PROBLEM:
Track down each line that has the word "pixels" and copy it.

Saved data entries

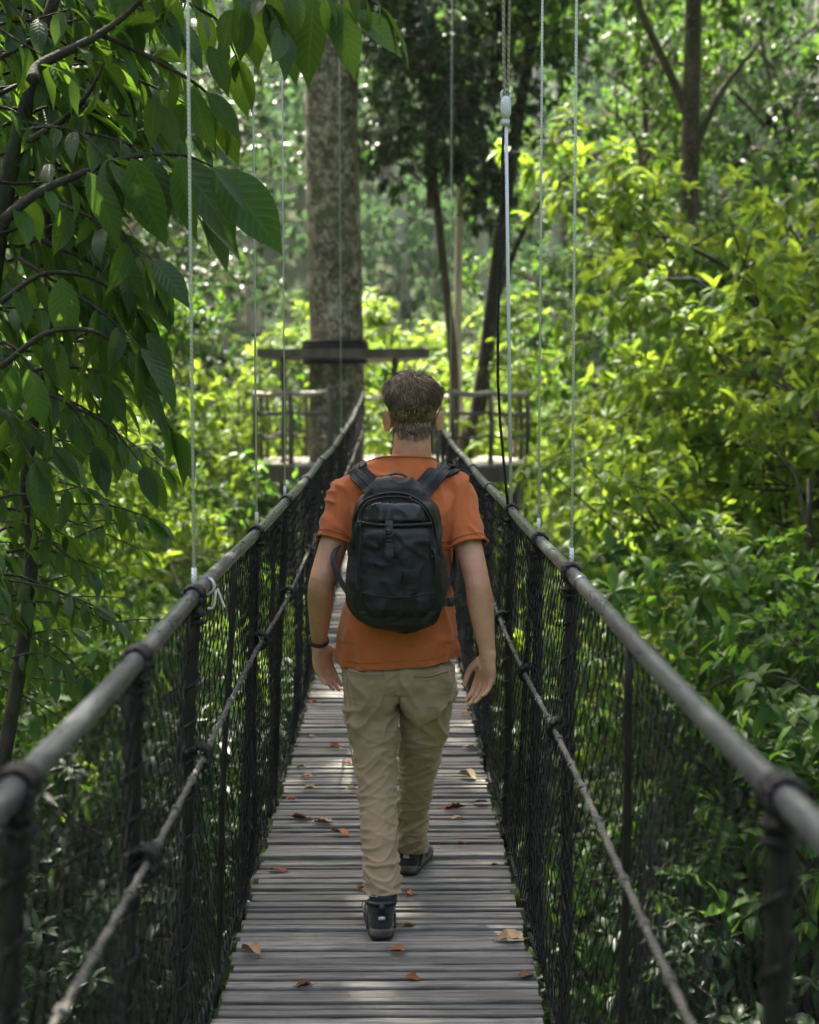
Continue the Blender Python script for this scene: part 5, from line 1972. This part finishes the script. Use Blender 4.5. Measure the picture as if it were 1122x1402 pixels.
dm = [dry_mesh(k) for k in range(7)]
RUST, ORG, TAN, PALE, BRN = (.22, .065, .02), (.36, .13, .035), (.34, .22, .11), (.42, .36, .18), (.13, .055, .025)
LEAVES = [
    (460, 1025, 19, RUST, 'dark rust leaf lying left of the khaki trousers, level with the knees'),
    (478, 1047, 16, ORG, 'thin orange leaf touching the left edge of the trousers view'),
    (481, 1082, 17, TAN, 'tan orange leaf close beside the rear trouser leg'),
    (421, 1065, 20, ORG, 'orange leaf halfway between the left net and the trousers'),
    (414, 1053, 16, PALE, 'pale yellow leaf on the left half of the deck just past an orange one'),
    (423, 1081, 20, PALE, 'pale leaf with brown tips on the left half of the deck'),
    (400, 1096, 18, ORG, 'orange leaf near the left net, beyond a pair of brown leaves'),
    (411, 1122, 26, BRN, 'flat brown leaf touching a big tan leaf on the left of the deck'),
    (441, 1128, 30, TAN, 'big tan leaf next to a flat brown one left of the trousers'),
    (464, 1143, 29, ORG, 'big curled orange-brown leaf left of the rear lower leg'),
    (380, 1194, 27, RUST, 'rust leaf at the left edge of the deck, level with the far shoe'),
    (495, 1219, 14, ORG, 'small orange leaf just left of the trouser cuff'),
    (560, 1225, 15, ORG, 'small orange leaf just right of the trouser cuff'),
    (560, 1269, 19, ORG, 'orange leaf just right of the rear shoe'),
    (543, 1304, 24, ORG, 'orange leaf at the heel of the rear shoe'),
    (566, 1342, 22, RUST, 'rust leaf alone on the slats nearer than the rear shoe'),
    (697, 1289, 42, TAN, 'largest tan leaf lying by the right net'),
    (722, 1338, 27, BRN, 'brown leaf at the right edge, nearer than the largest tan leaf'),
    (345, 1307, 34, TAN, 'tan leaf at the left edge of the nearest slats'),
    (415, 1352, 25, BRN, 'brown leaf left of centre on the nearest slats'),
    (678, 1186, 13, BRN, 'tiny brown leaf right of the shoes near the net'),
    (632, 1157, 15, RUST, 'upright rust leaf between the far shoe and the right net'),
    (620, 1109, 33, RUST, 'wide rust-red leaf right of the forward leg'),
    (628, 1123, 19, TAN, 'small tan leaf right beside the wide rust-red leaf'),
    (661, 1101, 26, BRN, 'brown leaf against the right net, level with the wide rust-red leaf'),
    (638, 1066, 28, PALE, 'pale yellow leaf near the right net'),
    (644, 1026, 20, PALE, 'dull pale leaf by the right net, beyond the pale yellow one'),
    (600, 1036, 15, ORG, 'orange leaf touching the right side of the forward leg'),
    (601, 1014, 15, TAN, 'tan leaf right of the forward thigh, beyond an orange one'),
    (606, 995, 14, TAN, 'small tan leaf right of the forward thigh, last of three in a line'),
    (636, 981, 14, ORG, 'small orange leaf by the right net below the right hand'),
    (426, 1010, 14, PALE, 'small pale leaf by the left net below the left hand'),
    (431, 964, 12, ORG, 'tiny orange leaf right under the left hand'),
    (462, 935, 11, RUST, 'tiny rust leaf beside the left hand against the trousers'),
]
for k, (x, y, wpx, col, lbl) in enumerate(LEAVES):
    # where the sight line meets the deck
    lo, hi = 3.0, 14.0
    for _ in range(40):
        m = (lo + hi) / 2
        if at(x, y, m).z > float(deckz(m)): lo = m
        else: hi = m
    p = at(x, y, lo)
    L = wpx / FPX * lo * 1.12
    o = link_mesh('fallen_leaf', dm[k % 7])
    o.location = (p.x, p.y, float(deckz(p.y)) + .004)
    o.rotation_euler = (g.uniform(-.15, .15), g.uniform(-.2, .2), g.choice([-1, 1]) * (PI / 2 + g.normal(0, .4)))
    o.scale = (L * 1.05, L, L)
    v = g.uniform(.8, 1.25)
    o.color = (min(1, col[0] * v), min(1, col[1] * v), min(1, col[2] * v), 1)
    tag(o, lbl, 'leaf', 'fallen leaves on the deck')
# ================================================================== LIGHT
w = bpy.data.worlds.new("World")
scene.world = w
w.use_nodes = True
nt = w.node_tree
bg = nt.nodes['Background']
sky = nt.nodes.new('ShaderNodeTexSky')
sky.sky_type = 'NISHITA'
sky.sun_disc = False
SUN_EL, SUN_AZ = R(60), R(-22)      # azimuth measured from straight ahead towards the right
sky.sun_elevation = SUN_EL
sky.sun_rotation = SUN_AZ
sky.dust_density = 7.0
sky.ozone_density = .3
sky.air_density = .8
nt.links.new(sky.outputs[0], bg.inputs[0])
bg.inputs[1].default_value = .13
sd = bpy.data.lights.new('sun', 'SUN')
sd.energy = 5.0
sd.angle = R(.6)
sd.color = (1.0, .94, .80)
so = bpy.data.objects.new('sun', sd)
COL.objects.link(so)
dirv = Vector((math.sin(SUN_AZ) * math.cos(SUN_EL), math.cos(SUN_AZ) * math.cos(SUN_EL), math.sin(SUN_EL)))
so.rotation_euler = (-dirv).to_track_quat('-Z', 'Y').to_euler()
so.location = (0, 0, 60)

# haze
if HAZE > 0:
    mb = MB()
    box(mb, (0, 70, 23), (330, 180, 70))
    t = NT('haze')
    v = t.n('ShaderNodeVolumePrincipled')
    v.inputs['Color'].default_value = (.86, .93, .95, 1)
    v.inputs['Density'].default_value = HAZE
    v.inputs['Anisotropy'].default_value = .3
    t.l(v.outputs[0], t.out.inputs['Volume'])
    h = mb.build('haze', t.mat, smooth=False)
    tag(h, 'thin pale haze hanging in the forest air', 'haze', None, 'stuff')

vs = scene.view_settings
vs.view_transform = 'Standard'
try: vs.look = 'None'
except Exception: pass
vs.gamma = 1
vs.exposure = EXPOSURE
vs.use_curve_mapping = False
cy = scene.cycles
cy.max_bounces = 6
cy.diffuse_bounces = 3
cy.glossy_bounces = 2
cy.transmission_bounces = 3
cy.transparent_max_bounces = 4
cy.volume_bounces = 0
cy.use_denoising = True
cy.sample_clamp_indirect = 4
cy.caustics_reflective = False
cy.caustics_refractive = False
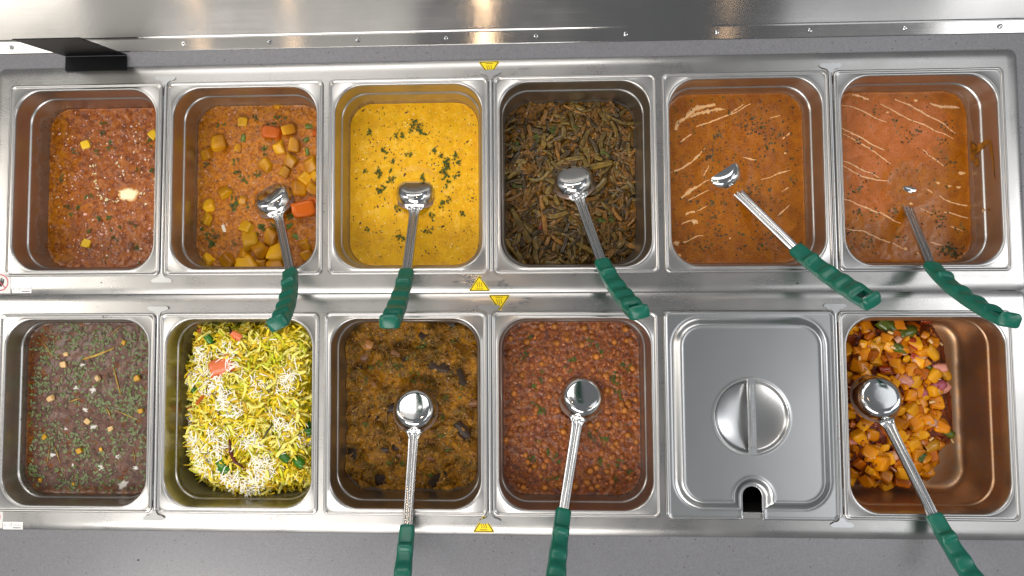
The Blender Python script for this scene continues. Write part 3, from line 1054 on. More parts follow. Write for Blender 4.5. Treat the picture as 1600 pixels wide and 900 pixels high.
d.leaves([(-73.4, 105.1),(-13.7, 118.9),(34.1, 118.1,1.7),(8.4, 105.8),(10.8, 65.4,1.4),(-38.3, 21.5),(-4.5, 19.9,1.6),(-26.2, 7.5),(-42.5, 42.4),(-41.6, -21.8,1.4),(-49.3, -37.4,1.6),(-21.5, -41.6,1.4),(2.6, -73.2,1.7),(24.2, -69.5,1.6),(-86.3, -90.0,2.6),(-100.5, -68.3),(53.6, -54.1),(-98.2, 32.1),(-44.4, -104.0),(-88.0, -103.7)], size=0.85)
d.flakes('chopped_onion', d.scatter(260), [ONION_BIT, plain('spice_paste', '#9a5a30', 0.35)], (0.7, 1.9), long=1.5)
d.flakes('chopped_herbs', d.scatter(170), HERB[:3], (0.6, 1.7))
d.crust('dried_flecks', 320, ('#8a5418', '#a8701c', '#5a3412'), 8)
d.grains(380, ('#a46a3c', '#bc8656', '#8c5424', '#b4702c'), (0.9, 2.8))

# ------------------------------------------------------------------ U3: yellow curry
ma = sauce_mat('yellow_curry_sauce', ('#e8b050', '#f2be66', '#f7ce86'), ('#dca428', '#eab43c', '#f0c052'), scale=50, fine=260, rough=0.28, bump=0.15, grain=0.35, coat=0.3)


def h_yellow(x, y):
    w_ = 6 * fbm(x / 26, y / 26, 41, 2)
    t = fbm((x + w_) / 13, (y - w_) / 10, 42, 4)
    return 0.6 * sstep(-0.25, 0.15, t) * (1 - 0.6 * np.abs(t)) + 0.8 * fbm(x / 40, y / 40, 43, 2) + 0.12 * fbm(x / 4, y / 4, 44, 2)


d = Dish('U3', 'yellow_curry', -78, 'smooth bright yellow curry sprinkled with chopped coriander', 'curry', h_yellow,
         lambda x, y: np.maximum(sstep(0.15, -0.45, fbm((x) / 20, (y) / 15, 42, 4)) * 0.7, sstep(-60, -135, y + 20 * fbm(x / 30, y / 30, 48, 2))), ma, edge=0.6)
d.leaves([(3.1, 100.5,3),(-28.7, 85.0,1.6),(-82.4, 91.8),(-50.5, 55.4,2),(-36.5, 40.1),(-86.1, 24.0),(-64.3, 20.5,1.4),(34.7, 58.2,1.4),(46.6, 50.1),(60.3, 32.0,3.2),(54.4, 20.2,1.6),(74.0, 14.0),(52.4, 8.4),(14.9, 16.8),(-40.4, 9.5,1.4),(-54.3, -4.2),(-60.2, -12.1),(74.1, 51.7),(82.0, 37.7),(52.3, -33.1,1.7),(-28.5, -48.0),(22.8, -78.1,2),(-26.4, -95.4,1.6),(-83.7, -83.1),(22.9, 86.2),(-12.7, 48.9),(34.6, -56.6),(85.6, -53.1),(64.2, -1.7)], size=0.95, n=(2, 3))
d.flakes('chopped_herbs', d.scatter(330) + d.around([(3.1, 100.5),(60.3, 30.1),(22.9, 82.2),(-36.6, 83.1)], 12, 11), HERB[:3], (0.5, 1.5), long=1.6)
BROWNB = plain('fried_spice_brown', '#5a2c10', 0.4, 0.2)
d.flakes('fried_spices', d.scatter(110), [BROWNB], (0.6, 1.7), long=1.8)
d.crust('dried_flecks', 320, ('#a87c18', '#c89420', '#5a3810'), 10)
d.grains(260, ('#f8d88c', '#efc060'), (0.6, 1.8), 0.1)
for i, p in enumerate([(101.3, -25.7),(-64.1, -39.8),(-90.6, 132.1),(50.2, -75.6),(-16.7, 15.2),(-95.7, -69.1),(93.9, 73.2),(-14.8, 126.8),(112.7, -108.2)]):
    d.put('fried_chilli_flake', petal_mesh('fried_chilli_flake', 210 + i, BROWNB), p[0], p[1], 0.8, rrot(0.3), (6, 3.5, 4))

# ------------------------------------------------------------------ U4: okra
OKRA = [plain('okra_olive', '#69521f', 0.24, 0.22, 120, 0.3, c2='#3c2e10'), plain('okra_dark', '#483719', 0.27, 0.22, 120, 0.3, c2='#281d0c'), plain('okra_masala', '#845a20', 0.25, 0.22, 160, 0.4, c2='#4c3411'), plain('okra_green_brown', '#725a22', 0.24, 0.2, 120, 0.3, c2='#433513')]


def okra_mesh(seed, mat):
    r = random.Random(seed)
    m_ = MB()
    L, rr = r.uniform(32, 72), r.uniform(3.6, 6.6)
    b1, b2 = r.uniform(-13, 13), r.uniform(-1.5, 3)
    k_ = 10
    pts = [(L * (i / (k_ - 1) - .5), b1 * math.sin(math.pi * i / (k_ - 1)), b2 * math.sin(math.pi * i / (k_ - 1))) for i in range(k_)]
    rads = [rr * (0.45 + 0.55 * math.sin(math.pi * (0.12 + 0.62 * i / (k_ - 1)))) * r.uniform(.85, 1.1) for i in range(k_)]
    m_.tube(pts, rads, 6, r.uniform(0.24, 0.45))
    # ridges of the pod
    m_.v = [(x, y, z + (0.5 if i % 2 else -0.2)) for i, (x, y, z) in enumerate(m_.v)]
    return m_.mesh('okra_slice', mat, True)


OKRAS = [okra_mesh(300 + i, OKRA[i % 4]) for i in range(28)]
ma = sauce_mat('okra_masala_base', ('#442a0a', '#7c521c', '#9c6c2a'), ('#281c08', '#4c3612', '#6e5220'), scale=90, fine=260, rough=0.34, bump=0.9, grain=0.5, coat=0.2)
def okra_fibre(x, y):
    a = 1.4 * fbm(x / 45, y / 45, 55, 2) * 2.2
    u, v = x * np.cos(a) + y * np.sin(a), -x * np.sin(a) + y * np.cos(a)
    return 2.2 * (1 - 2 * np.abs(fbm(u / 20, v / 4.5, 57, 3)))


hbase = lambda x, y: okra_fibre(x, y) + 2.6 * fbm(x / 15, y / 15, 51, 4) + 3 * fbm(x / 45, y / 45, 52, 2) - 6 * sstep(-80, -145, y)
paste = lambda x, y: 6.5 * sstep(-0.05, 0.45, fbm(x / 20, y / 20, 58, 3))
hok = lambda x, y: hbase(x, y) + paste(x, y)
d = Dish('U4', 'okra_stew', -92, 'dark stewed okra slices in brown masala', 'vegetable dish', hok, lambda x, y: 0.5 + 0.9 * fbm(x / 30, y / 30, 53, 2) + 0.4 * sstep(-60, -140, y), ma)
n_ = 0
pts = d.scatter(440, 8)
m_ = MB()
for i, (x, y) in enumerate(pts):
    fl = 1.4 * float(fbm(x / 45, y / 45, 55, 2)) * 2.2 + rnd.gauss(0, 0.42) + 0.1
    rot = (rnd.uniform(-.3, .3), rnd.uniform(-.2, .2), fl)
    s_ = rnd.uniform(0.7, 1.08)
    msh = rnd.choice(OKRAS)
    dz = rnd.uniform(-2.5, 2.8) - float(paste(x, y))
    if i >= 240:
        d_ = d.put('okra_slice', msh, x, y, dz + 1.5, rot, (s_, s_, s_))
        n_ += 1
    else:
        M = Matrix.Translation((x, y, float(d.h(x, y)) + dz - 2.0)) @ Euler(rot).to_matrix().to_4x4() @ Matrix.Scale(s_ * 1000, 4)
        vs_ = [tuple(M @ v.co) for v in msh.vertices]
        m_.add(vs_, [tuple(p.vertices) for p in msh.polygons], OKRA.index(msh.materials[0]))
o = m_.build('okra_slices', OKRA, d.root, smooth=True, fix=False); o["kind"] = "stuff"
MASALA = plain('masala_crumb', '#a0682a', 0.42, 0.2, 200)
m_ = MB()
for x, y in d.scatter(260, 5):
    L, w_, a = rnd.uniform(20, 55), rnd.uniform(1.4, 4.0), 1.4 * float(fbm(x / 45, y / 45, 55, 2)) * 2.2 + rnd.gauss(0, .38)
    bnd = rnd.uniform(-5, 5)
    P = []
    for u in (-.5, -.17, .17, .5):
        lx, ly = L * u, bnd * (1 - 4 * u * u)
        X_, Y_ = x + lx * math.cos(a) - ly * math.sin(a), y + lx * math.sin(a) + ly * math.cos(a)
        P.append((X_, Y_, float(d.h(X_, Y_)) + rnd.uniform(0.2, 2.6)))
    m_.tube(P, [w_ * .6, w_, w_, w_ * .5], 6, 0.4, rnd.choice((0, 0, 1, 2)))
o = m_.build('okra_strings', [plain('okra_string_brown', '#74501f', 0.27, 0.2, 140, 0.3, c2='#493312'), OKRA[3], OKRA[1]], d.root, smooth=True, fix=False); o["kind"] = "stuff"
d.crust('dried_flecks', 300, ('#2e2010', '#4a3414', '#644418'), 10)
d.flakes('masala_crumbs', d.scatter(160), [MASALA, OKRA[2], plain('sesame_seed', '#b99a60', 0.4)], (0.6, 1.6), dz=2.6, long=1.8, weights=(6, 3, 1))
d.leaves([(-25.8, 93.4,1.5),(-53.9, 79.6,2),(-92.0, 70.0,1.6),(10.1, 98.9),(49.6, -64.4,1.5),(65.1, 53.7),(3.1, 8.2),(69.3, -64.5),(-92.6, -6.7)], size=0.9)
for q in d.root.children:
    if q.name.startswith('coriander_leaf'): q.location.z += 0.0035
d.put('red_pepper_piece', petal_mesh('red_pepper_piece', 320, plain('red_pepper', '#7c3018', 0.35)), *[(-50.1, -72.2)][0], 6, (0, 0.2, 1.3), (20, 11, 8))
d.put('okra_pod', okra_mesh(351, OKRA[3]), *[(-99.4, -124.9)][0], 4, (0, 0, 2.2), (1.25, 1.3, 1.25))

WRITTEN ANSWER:
Continue the Blender Python script for this scene: part 5, from line 1972. This part finishes the script. Use Blender 4.5. Measure the picture as if it were 1122x1402 pixels.
The Blender Python script for this scene continues. Write part 3, from line 1054 on. More parts follow. Write for Blender 4.5. Treat the picture as 1600 pixels wide and 900 pixels high.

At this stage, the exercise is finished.